*Instructions to follow*
Quote the records that follow in full, leaving the pictures out.

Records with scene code
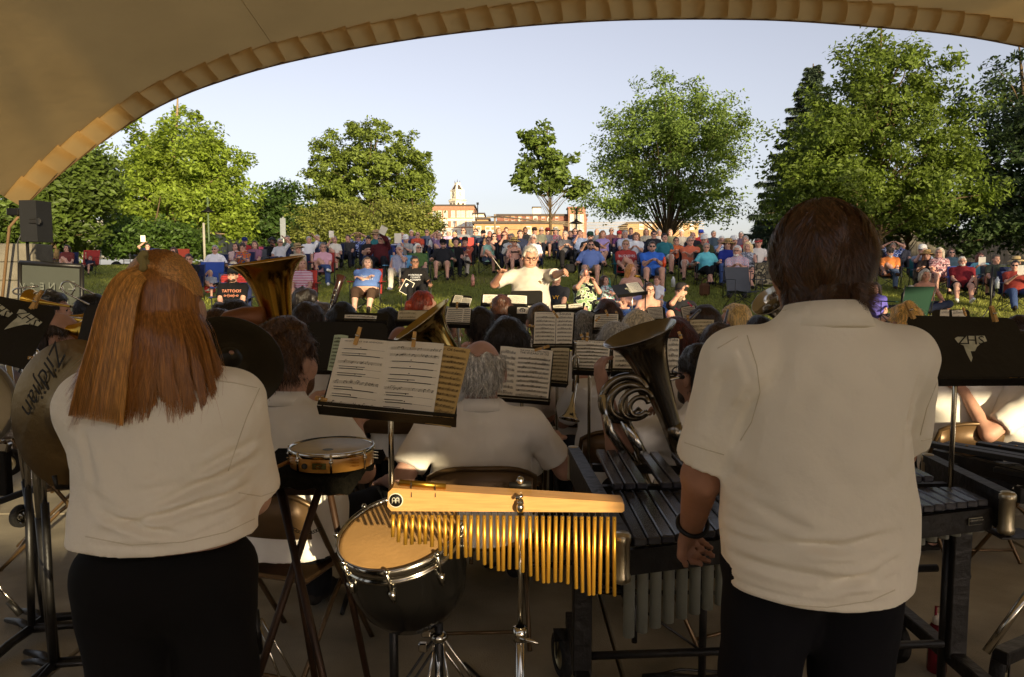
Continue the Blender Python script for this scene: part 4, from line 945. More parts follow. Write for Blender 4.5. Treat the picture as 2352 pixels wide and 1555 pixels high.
def pin(p0, p1, Y, label, m=woodpin, w_=.011):
    a, b = at(*p0, Y), at(*p1, Y); a.y = b.y = Y; d = b - a; t = thing('clothespin', label, 'clothespin', tuple(a), 0, 'clothespins on the music stands')
    sdv = d.cross(Vector((0, 1, 0))).normalized()
    for k in (0, 1):
        q = MB(); o_ = Vector((0, .004 + .008 * k, 0)); e = .004 * (1 if k else -1)
        P = [a - sdv * w_ / 2 + o_, a + sdv * w_ / 2 + o_, b + sdv * w_ / 2 + o_ + Vector((0, e, 0)), b - sdv * w_ / 2 + o_ + Vector((0, e, 0))]; q.slab(P, (0, .006, 0), m); q.build('prong', t)
    q = MB(); c = a.lerp(b, .45); q.tube([c + Vector((0, -.001, 0)) - sdv * w_ * .6, c + Vector((0, -.001, 0)) + sdv * w_ * .6], .0035, chrome, 6); q.build('spring', t); return t
def desk_stand(label, corners, Yt, Yb, post_px=None, emblem=None, lip=True, group=None, m=black, round_=True):
    "sheet-metal music stand: desk, lip, post, tripod foot"
    Q = px4(corners, Yt, Yb); TL, TR, BR, BL = Q; n = (TR - TL).cross(BL - TL).normalized(); n = n if n.y > 0 else -n
    bc = (BL + BR) / 2; t = thing('music_stand', label, 'music stand', (bc.x, bc.y + .06, 0), 0, group)
    a = MB(); ux = (TR - TL).normalized(); uy = (BL - TL).normalized(); g = .03
    P = [TL + uy * g, TL + uy * g * .3 + ux * g * .3, TL + ux * g, TR - ux * g, TR - ux * g * .3 + uy * g * .3, TR + uy * g, BR, BL] if round_ else Q
    a.slab(P, n * .003, m); a.build('desk', t)
    if lip:
        a = MB(); f = (-n) * .05; a.slab([BL, BR, BR + f + uy * .004, BL + f + uy * .004], uy * .003, m); a.slab([BL + f, BR + f, BR + f - uy * .012, BL + f - uy * .012], n * .003, m); a.build('lip', t)
    c = (TL + TR + BL + BR) / 4 + n * .012; fx = Vector((bc.x, bc.y + .07, 0))
    if post_px: q = at(*post_px, Yb + .07); fx = Vector((q.x, q.y, 0))
    a = MB(); top = Vector((fx.x, fx.y, min(c.z, bc.z + .02))); a.tube([fx + Vector((0, 0, .05)), (fx.x, fx.y, top.z * .55)], .015, m, 10); a.build('outer_tube', t)
    a = MB(); a.tube([(fx.x, fx.y, top.z * .55), top, (top.x, top.y, top.z), c], .009, chrome, 8); a.build('post', t)
    a = MB()
    for k in range(3): an = .5 + k * 2.094; a.tube([fx + Vector((0, 0, .07)), fx + Vector((.14 * math.cos(an), .14 * math.sin(an), .045)), fx + Vector((.24 * math.cos(an), .24 * math.sin(an), .012))], [.016, .014, .011], m, 6)
    a.build('foot', t)
    if emblem:
        pm = mat('emblem_paint', '#b9b79c', .7, var=.25, vscale=30); b = MB()
        for (eu, ev, sz, rot) in emblem:
            ex = (ux * math.cos(rot) + (-uy) * math.sin(rot)); ey = (-uy) * math.cos(rot) - ux * math.sin(rot); o_ = TL + (TR - TL) * eu + (BL - TL) * ev
            sh = [(-.5, .38), (-.32, .5), (.1, .5), (.48, .52), (.5, .3), (.3, .22), (.12, .05), (0, -.15), (-.2, -.55), (-.26, -.2), (-.28, .1), (-.42, .18)]
            b.add([o_ - n * .0015 + ex * x * sz + ey * y * sz for x, y in sh], [list(range(len(sh)))], pm)
            for lx, ch in enumerate('ZHS'): put_text(b, ch, o_ + ex * (-.3 + .3 * lx) * sz + ey * .3 * sz - n * .0028, ex, ey, sz * .5, mat('emblem_ink', '#1d1b15', .6), .15, 0)
        b.build('emblem', t)
    return t, Q, n
# chimes ---------------------------------------------------------------
YC = 1.9; bar_m = mat('honey_wood', '#b88a50', .42, var=.16, vscale=10, stretch=(1, 6, 14), coat=.3); gold = mat('gold_rod', '#d6a23c', .34, .75, var=.08); goldd = mat('gold_tube', '#b98f38', .35, 1, var=.1)
bl, br = at(889, 1145, YC), at(1435, 1160, YC); t = thing('bar_chimes', 'gold bar chimes hanging from a tapered honey wood beam', 'chimes', (bl.lerp(br, .55).x, YC, bl.z))
a = MB(); TLc, TRc, BRc, BLc = [at(*q, YC) for q in ((891, 1121), (1434, 1154), (1434, 1177), (890, 1174))]
Pf = [TLc + Vector((.012, 0, 0)), TRc - Vector((.006, 0, 0)), TRc - Vector((0, 0, .006)), BRc + Vector((0, 0, .004)), BRc - Vector((.006, 0, 0)), BLc + Vector((.01, 0, 0)), BLc + Vector((0, 0, .012)), TLc - Vector((0, 0, .012))]; a.slab(Pf, (0, .045, .006), bar_m); a.build('beam', t)
a = MB(); lc = at(909, 1149, YC); a.lathe([(0, .0006), (.017, .0006), (.017, 0)], (lc.x, YC - .0005, lc.z), (0, -1, 0), mat('badge_black', '#12110f', .4), 24); a.lathe([(.0172, .0012), (.0195, .0012), (.0195, 0)], (lc.x, YC - .0005, lc.z), (0, -1, 0), mat('badge_rim', '#c9c2ad', .4), 24)
cm_ = mat('badge_print', '#cfc8b4', .5); 
for k in (-1, 1):
    o_ = Vector((lc.x + k * .0048, YC - .0022, lc.z)); a.tube([o_ + Vector((-.004, 0, -.007))] + [o_ + Vector((.004 * math.cos(q), 0, .002 + .0055 * math.sin(q))) for q in np.linspace(math.pi, 0, 7)] + [o_ + Vector((.004, 0, -.007))], .0009, cm_, 4); a.tube([o_ + Vector((-.004, 0, -.001)), o_ + Vector((.004, 0, -.001))], .0008, cm_, 4)
a.build('badge', t)
for k in range(35):
    u = k / 34; p0 = at(903 + (1411 - 903) * u, 1176 + 6 * u, YC + .012); zt = p0.z - .006; zb = at(905 + 500 * u, 1232 + 8 * math.sin(k * .9) + (1374 - 1232) * (u ** .92), YC + .012).z; a = MB()
    tl = random.uniform(-.004, .004); a.tube([(p0.x, p0.y, zt), (p0.x + tl, p0.y + random.uniform(-.004, .004), zb)], .0052, gold, 10); o = a.build('chime_rod', t)
    a = MB(); a.tube([(p0.x, p0.y, zt + .012), (p0.x + .002, p0.y - .002, zt + .005), (p0.x, p0.y - .005, zt - .008)], .0011, ink, 4); a.build('cord', o)
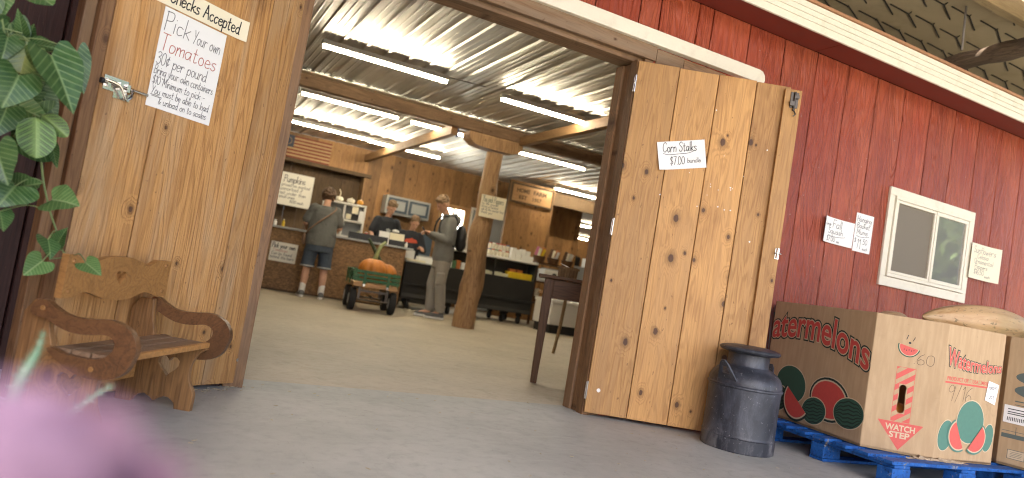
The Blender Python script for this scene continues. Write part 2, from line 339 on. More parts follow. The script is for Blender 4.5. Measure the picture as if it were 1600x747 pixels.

*Written answer*
Continue the Blender Python script for this scene: part 4, from line 945. More parts follow. Write for Blender 4.5. Treat the picture as 2352 pixels wide and 1555 pixels high.
def pin(p0, p1, Y, label, m=woodpin, w_=.011):
    a, b = at(*p0, Y), at(*p1, Y); a.y = b.y = Y; d = b - a; t = thing('clothespin', label, 'clothespin', tuple(a), 0, 'clothespins on the music stands')
    sdv = d.cross(Vector((0, 1, 0))).normalized()
    for k in (0, 1):
        q = MB(); o_ = Vector((0, .004 + .008 * k, 0)); e = .004 * (1 if k else -1)
        P = [a - sdv * w_ / 2 + o_, a + sdv * w_ / 2 + o_, b + sdv * w_ / 2 + o_ + Vector((0, e, 0)), b - sdv * w_ / 2 + o_ + Vector((0, e, 0))]; q.slab(P, (0, .006, 0), m); q.build('prong', t)
    q = MB(); c = a.lerp(b, .45); q.tube([c + Vector((0, -.001, 0)) - sdv * w_ * .6, c + Vector((0, -.001, 0)) + sdv * w_ * .6], .0035, chrome, 6); q.build('spring', t); return t
def desk_stand(label, corners, Yt, Yb, post_px=None, emblem=None, lip=True, group=None, m=black, round_=True):
    "sheet-metal music stand: desk, lip, post, tripod foot"
    Q = px4(corners, Yt, Yb); TL, TR, BR, BL = Q; n = (TR - TL).cross(BL - TL).normalized(); n = n if n.y > 0 else -n
    bc = (BL + BR) / 2; t = thing('music_stand', label, 'music stand', (bc.x, bc.y + .06, 0), 0, group)
    a = MB(); ux = (TR - TL).normalized(); uy = (BL - TL).normalized(); g = .03
    P = [TL + uy * g, TL + uy * g * .3 + ux * g * .3, TL + ux * g, TR - ux * g, TR - ux * g * .3 + uy * g * .3, TR + uy * g, BR, BL] if round_ else Q
    a.slab(P, n * .003, m); a.build('desk', t)
    if lip:
        a = MB(); f = (-n) * .05; a.slab([BL, BR, BR + f + uy * .004, BL + f + uy * .004], uy * .003, m); a.slab([BL + f, BR + f, BR + f - uy * .012, BL + f - uy * .012], n * .003, m); a.build('lip', t)
    c = (TL + TR + BL + BR) / 4 + n * .012; fx = Vector((bc.x, bc.y + .07, 0))
    if post_px: q = at(*post_px, Yb + .07); fx = Vector((q.x, q.y, 0))
    a = MB(); top = Vector((fx.x, fx.y, min(c.z, bc.z + .02))); a.tube([fx + Vector((0, 0, .05)), (fx.x, fx.y, top.z * .55)], .015, m, 10); a.build('outer_tube', t)
    a = MB(); a.tube([(fx.x, fx.y, top.z * .55), top, (top.x, top.y, top.z), c], .009, chrome, 8); a.build('post', t)
    a = MB()
    for k in range(3): an = .5 + k * 2.094; a.tube([fx + Vector((0, 0, .07)), fx + Vector((.14 * math.cos(an), .14 * math.sin(an), .045)), fx + Vector((.24 * math.cos(an), .24 * math.sin(an), .012))], [.016, .014, .011], m, 6)
    a.build('foot', t)
    if emblem:
        pm = mat('emblem_paint', '#b9b79c', .7, var=.25, vscale=30); b = MB()
        for (eu, ev, sz, rot) in emblem:
            ex = (ux * math.cos(rot) + (-uy) * math.sin(rot)); ey = (-uy) * math.cos(rot) - ux * math.sin(rot); o_ = TL + (TR - TL) * eu + (BL - TL) * ev
            sh = [(-.5, .38), (-.32, .5), (.1, .5), (.48, .52), (.5, .3), (.3, .22), (.12, .05), (0, -.15), (-.2, -.55), (-.26, -.2), (-.28, .1), (-.42, .18)]
            b.add([o_ - n * .0015 + ex * x * sz + ey * y * sz for x, y in sh], [list(range(len(sh)))], pm)
            for lx, ch in enumerate('ZHS'): put_text(b, ch, o_ + ex * (-.3 + .3 * lx) * sz + ey * .3 * sz - n * .0028, ex, ey, sz * .5, mat('emblem_ink', '#1d1b15', .6), .15, 0)
        b.build('emblem', t)
    return t, Q, n
# chimes ---------------------------------------------------------------
YC = 1.9; bar_m = mat('honey_wood', '#b88a50', .42, var=.16, vscale=10, stretch=(1, 6, 14), coat=.3); gold = mat('gold_rod', '#d6a23c', .34, .75, var=.08); goldd = mat('gold_tube', '#b98f38', .35, 1, var=.1)
bl, br = at(889, 1145, YC), at(1435, 1160, YC); t = thing('bar_chimes', 'gold bar chimes hanging from a tapered honey wood beam', 'chimes', (bl.lerp(br, .55).x, YC, bl.z))
a = MB(); TLc, TRc, BRc, BLc = [at(*q, YC) for q in ((891, 1121), (1434, 1154), (1434, 1177), (890, 1174))]
Pf = [TLc + Vector((.012, 0, 0)), TRc - Vector((.006, 0, 0)), TRc - Vector((0, 0, .006)), BRc + Vector((0, 0, .004)), BRc - Vector((.006, 0, 0)), BLc + Vector((.01, 0, 0)), BLc + Vector((0, 0, .012)), TLc - Vector((0, 0, .012))]; a.slab(Pf, (0, .045, .006), bar_m); a.build('beam', t)
a = MB(); lc = at(909, 1149, YC); a.lathe([(0, .0006), (.017, .0006), (.017, 0)], (lc.x, YC - .0005, lc.z), (0, -1, 0), mat('badge_black', '#12110f', .4), 24); a.lathe([(.0172, .0012), (.0195, .0012), (.0195, 0)], (lc.x, YC - .0005, lc.z), (0, -1, 0), mat('badge_rim', '#c9c2ad', .4), 24)
cm_ = mat('badge_print', '#cfc8b4', .5); 
for k in (-1, 1):
    o_ = Vector((lc.x + k * .0048, YC - .0022, lc.z)); a.tube([o_ + Vector((-.004, 0, -.007))] + [o_ + Vector((.004 * math.cos(q), 0, .002 + .0055 * math.sin(q))) for q in np.linspace(math.pi, 0, 7)] + [o_ + Vector((.004, 0, -.007))], .0009, cm_, 4); a.tube([o_ + Vector((-.004, 0, -.001)), o_ + Vector((.004, 0, -.001))], .0008, cm_, 4)
a.build('badge', t)
for k in range(35):
    u = k / 34; p0 = at(903 + (1411 - 903) * u, 1176 + 6 * u, YC + .012); zt = p0.z - .006; zb = at(905 + 500 * u, 1232 + 8 * math.sin(k * .9) + (1374 - 1232) * (u ** .92), YC + .012).z; a = MB()
    tl = random.uniform(-.004, .004); a.tube([(p0.x, p0.y, zt), (p0.x + tl, p0.y + random.uniform(-.004, .004), zb)], .0052, gold, 10); o = a.build('chime_rod', t)
    a = MB(); a.tube([(p0.x, p0.y, zt + .012), (p0.x + .002, p0.y - .002, zt + .005), (p0.x, p0.y - .005, zt - .008)], .0011, ink, 4); a.build('cord', o)
The Blender Python script for this scene continues. Write part 2, from line 339 on. More parts follow. The script is for Blender 4.5. Measure the picture as if it were 1600x747 pixels.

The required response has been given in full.